___ DATA PROVIDED

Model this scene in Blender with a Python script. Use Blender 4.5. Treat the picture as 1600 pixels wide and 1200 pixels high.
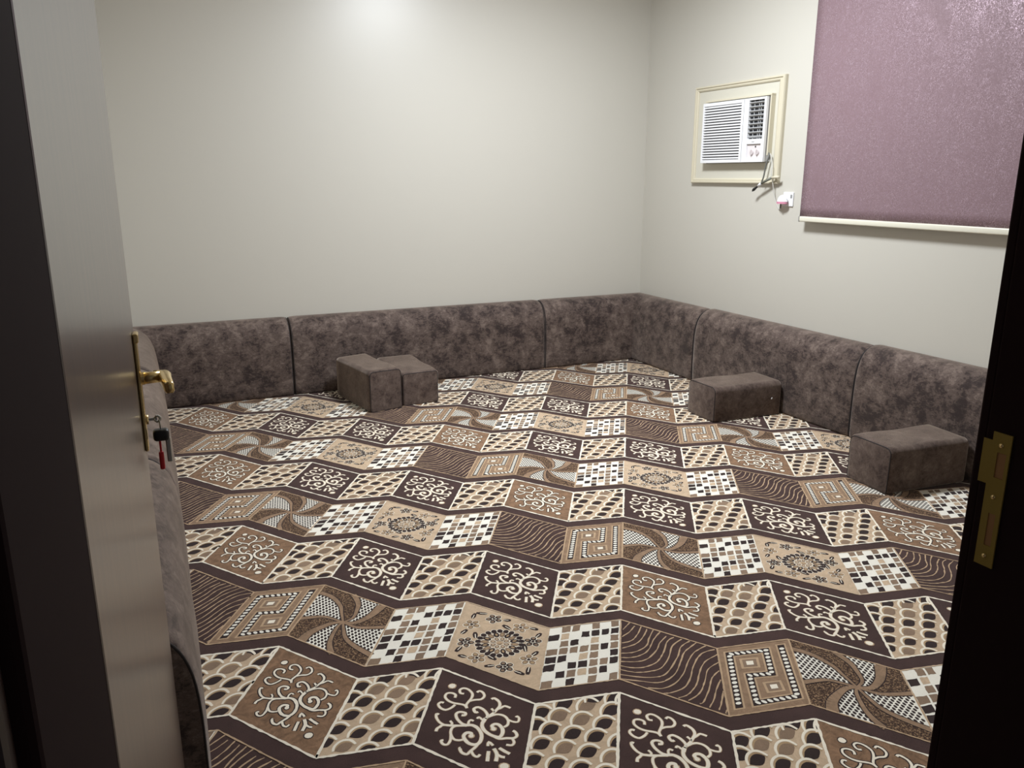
import bpy, bmesh, math, random
from mathutils import Vector, Matrix
for o in list(bpy.data.objects): bpy.data.objects.remove(o)
SC = bpy.context.scene
COL = SC.collection
R = random.Random(7)

# ------------------------------------------------------------------ camera
H = 1.5                                    # eye height
F_PX, PITCH, ROLL, HEAD = 1257.25, 0.251919, 0.00151, 0.433222
cam_d = bpy.data.cameras.new('camera'); cam = bpy.data.objects.new('camera', cam_d); COL.objects.link(cam)
cam_d.sensor_width = 36.0; cam_d.lens = F_PX*36/1600; cam_d.clip_start = 0.05
sp, cp, sh, ch = math.sin(PITCH), math.cos(PITCH), math.sin(HEAD), math.cos(HEAD)
fwd = Vector((sh*cp, ch*cp, -sp)); rgt = Vector((ch, -sh, 0)); up = rgt.cross(fwd)
r2 = rgt*math.cos(ROLL)+up*math.sin(ROLL); u2 = -rgt*math.sin(ROLL)+up*math.cos(ROLL)
cam.matrix_world = Matrix(((r2.x, u2.x, -fwd.x, 0), (r2.y, u2.y, -fwd.y, 0), (r2.z, u2.z, -fwd.z, H), (0, 0, 0, 1)))
SC.camera = cam

# ------------------------------------------------------------------ world, exposure
w = bpy.data.worlds.new('world'); SC.world = w; w.use_nodes = True
bg = w.node_tree.nodes['Background']; bg.inputs[0].default_value = (0.95, 0.92, 0.95, 1); bg.inputs[1].default_value = 0.10
SC.view_settings.view_transform = 'Standard'; SC.view_settings.look = 'None'
SC.view_settings.gamma = 1.0; SC.view_settings.use_curve_mapping = False
SC.view_settings.exposure = 0.0

# ceiling lamp of the room (just above the frame)
LAMP = (2.2, 3.75, 2.90)
ld = bpy.data.lights.new('lamp_light', 'AREA'); ld.shape = 'DISK'; ld.size = 0.60; ld.energy = 124; ld.color = (0.90, 0.95, 1.0)
lamp_light = bpy.data.objects.new('lamp_light', ld); COL.objects.link(lamp_light)

# ------------------------------------------------------------------ helpers
def lin(c):
    return tuple(((x/255)/12.92 if x/255 <= .04045 else ((x/255+.055)/1.055)**2.4) for x in c)+(1,)
def mat(name, rgb, rough=.6, spec=.5, metal=0, coat=0, coat_r=.2, sheen=0, k=1.0):
    m = bpy.data.materials.new(name); m.use_nodes = True
    b = m.node_tree.nodes['Principled BSDF']
    c = lin(rgb); b.inputs['Base Color'].default_value = (c[0]*k, c[1]*k, c[2]*k, 1)
    b.inputs['Roughness'].default_value = rough; b.inputs['Specular IOR Level'].default_value = spec
    b.inputs['Metallic'].default_value = metal
    b.inputs['Coat Weight'].default_value = coat; b.inputs['Coat Roughness'].default_value = coat_r
    b.inputs['Sheen Weight'].default_value = sheen
    return m
def nodes(m):
    t = m.node_tree; return t, t.nodes['Principled BSDF']
def add(t, kind, **kw):
    n = t.nodes.new(kind)
    for k_, v in kw.items():
        if k_ in n.inputs: n.inputs[k_].default_value = v
        else: setattr(n, k_, v)
    return n
def noise(t, scale, detail=4, rough=.6, dist=0, coord='Object', vscale=None):
    tc = add(t, 'ShaderNodeTexCoord'); src = tc.outputs[coord]
    if vscale:
        mp = add(t, 'ShaderNodeMapping'); mp.inputs['Scale'].default_value = vscale
        t.links.new(src, mp.inputs['Vector']); src = mp.outputs[0]
    n = add(t, 'ShaderNodeTexNoise', Scale=scale, Detail=detail, Roughness=rough, Distortion=dist)
    t.links.new(src, n.inputs['Vector']); return n
def ramp(t, src, stops):
    r = add(t, 'ShaderNodeValToRGB'); e = r.color_ramp.elements
    e[0].position, e[0].color = stops[0]; e[1].position, e[1].color = stops[-1]
    for p_, c_ in stops[1:-1]:
        x = e.new(p_); x.color = c_
    t.links.new(src, r.inputs[0]); return r
def bump(t, b, src, strength, dist):
    n = add(t, 'ShaderNodeBump'); n.inputs['Strength'].default_value = strength; n.inputs['Distance'].default_value = dist
    t.links.new(src, n.inputs['Height']); t.links.new(n.outputs[0], b.inputs['Normal'])

def mesh_obj(name, verts, faces, m, parent=None, smooth=False, loc=None):
    me = bpy.data.meshes.new(name); me.from_pydata([tuple(v) for v in verts], [], faces); me.update()
    if m: me.materials.append(m)
    if smooth: me.polygons.foreach_set('use_smooth', [True]*len(me.polygons))
    o = bpy.data.objects.new(name, me); COL.objects.link(o)
    if parent: o.parent = parent
    if loc: o.location = loc
    return o
def bm_obj(name, bm, m, parent=None, smooth=False):
    bmesh.ops.recalc_face_normals(bm, faces=bm.faces)
    me = bpy.data.meshes.new(name); bm.to_mesh(me); bm.free()
    if m: me.materials.append(m)
    if smooth: me.polygons.foreach_set('use_smooth', [True]*len(me.polygons))
    o = bpy.data.objects.new(name, me); COL.objects.link(o)
    if parent: o.parent = parent
    return o
def box(bm, a, b, bev=0, seg=2, M=None):
    g = bmesh.ops.create_cube(bm, size=1.0)
    vs = g['verts']
    for v in vs:
        v.co = Vector(((a[0]+b[0])/2+v.co.x*(b[0]-a[0]), (a[1]+b[1])/2+v.co.y*(b[1]-a[1]), (a[2]+b[2])/2+v.co.z*(b[2]-a[2])))
    if bev:
        es = {e for v in vs for e in v.link_edges}
        r = bmesh.ops.bevel(bm, geom=list(es), offset=bev, segments=seg, affect='EDGES', profile=.5)
        vs = list({v for f in r['faces'] for v in f.verts} | {v for v in vs if v.is_valid})
    if M:
        for v in vs: v.co = M @ v.co
    return vs
def boxo(name, a, b, m, parent=None, bev=0, seg=2, smooth=False):
    bm = bmesh.new(); box(bm, a, b, bev, seg); return bm_obj(name, bm, m, parent, smooth)
def smooth_path(pts, n=8):
    pts = [Vector(p) for p in pts]; out = []
    for i in range(len(pts)-1):
        p0 = pts[max(i-1, 0)]; p1 = pts[i]; p2 = pts[i+1]; p3 = pts[min(i+2, len(pts)-1)]
        for j in range(n):
            t_ = j/n
            out.append(.5*((2*p1)+(p2-p0)*t_+(2*p0-5*p1+4*p2-p3)*t_*t_+(3*p1-p0-3*p2+p3)*t_**3))
    out.append(pts[-1]); return out
def tube(bm, pts, rad, seg=8):
    pts = [Vector(p) for p in pts]; n = len(pts)
    rads = rad if isinstance(rad, (list, tuple)) else [rad]*n
    rings = []; prev = None
    for i, p in enumerate(pts):
        d = (pts[min(i+1, n-1)]-pts[max(i-1, 0)]).normalized()
        if prev is None:
            a = Vector((0, 0, 1)) if abs(d.z) < .9 else Vector((1, 0, 0)); x = d.cross(a).normalized()
        else: x = (prev-d*prev.dot(d)).normalized()
        prev = x; y = d.cross(x)
        rings.append([bm.verts.new(p+(x*math.cos(q)+y*math.sin(q))*rads[i]) for q in [2*math.pi*s/seg for s in range(seg)]])
    for a, b in zip(rings, rings[1:]):
        for s in range(seg): bm.faces.new((a[s], a[(s+1) % seg], b[(s+1) % seg], b[s]))
    bm.faces.new(rings[0][::-1]); bm.faces.new(rings[-1])
def tubeo(name, pts, rad, m, parent=None, seg=8):
    bm = bmesh.new(); tube(bm, pts, rad, seg); return bm_obj(name, bm, m, parent, True)
def empty(name, loc=(0, 0, 0)):
    o = bpy.data.objects.new(name, None); COL.objects.link(o); o.location = loc; o.empty_display_size = .1; return o
def tag(o, label=None, cat=None, group=None, kind=None):
    if label: o['label'] = label
    if cat: o['category'] = cat
    if group: o['group'] = group
    if kind: o['kind'] = kind
    return o
def reparent(root, *obs):
    """children keep their world coordinates under a root that stands at its base"""
    for o in obs:
        o.parent = root; o.matrix_parent_inverse = Matrix.Translation(root.location).inverted()

# ------------------------------------------------------------------ room dimensions
XL, XR, YB, ZC = -0.115, 3.856, 5.75, 3.2
YD0, YD1 = 0.34, 0.65                      # door wall faces
DXL, DXR, DZ = -0.057, 0.98, 2.12          # door opening

# ------------------------------------------------------------------ materials
wall_m = mat('wall_paint', (202, 198, 188), rough=.5, spec=.4, coat=.9, coat_r=.34)
t, b = nodes(wall_m); bump(t, b, noise(t, 60, 4).outputs[0], .06, .002)
ceil_m = mat('ceiling_paint', (235, 233, 228), rough=.9)
darkwood = mat('dark_wood', (40, 26, 24), rough=.32, spec=.5)
t, b = nodes(darkwood); nz = noise(t, 6, 6, vscale=(6, 6, .7))
rp = ramp(t, nz.outputs[0], [(.35, lin((34, 20, 20))), (.7, lin((50, 32, 28)))]); t.links.new(rp.outputs[0], b.inputs['Base Color'])
jamb_m = mat('jamb_paint', (42, 29, 29), rough=.85, spec=.05)
leaf_m = mat('door_leaf_varnish', (62, 42, 34), rough=.3, spec=.6, coat=.6, coat_r=.25)
t, b = nodes(leaf_m); nz = noise(t, 5, 6, vscale=(8, 8, .8))
rp = ramp(t, nz.outputs[0], [(.35, lin((52, 36, 30))), (.7, lin((78, 56, 44)))]); t.links.new(rp.outputs[0], b.inputs['Base Color'])
brass = mat('polished_brass', (222, 196, 140), rough=.27, metal=1)
brass_dull = mat('dull_brass', (160, 136, 62), rough=.6, metal=.35)
rawwood = mat('raw_wood', (170, 125, 80), rough=.8)
steel = mat('steel', (190, 188, 182), rough=.3, metal=1)
black_p = mat('black_plastic', (28, 28, 30), rough=.4)
red_p = mat('red_plastic', (200, 40, 48), rough=.35)
white_p = mat('white_plastic', (238, 238, 240), rough=.35)
cream_w = mat('cream_painted_wood', (208, 200, 178), rough=.5)
cream_b = mat('cream_board', (208, 204, 190), rough=.55)
pink_p = mat('pink_plastic', (212, 140, 165), rough=.4)
grey_c = mat('grey_cord', (120, 120, 116), rough=.5)
def velvet(name, stops, sc, tint, sheen, streak):
    m = mat(name, (90, 80, 74), rough=.8, spec=.15, sheen=sheen)
    t, b = nodes(m)
    n1 = noise(t, 11*sc, 10, .74, .35); n2 = noise(t, 38*sc, 8, .8, .9, vscale=(1, 1, streak)); n3 = noise(t, 2.2, 3, .6, .5)
    a1 = add(t, 'ShaderNodeMath', operation='MULTIPLY_ADD'); a1.inputs[1].default_value = .50; t.links.new(n1.outputs[0], a1.inputs[0])
    a2 = add(t, 'ShaderNodeMath', operation='MULTIPLY_ADD'); a2.inputs[1].default_value = .34; t.links.new(n2.outputs[0], a2.inputs[0])
    a3 = add(t, 'ShaderNodeMath', operation='MULTIPLY'); a3.inputs[1].default_value = .16; t.links.new(n3.outputs[0], a3.inputs[0])
    t.links.new(a3.outputs[0], a2.inputs[2]); t.links.new(a2.outputs[0], a1.inputs[2])
    rp = ramp(t, a1.outputs[0], stops); t.links.new(rp.outputs[0], b.inputs['Base Color'])
    bump(t, b, n2.outputs[0], .45, .003)
    b.inputs['Sheen Roughness'].default_value = .35; b.inputs['Sheen Tint'].default_value = tint
    return m
fabric = velvet('velvet_fabric', [(.425, lin((54, 45, 44))), (.465, lin((66, 56, 53))), (.485, lin((88, 75, 70))), (.53, lin((96, 83, 77))), (.545, lin((112, 98, 91))), (.60, lin((124, 109, 101)))], 1.0, (1, .86, .76, 1), .85, 2.2)
plainfab = velvet('suede_fabric', [(.42, lin((66, 54, 50))), (.475, lin((88, 74, 68))), (.53, lin((98, 84, 77))), (.59, lin((116, 101, 92)))], 1.3, (1, .85, .72, 1), .9, 1.0)
piping_m = mat('piping_fabric', (40, 34, 34), rough=.8)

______

Starting at the top of the listing above, please restate word for word each line up to and including the one that holds "R = random.Random(7)", omitting every image.

Model this scene in Blender with a Python script. Use Blender 4.5. Treat the picture as 1600 pixels wide and 1200 pixels high.
import bpy, bmesh, math, random
from mathutils import Vector, Matrix
for o in list(bpy.data.objects): bpy.data.objects.remove(o)
SC = bpy.context.scene
COL = SC.collection
R = random.Random(7)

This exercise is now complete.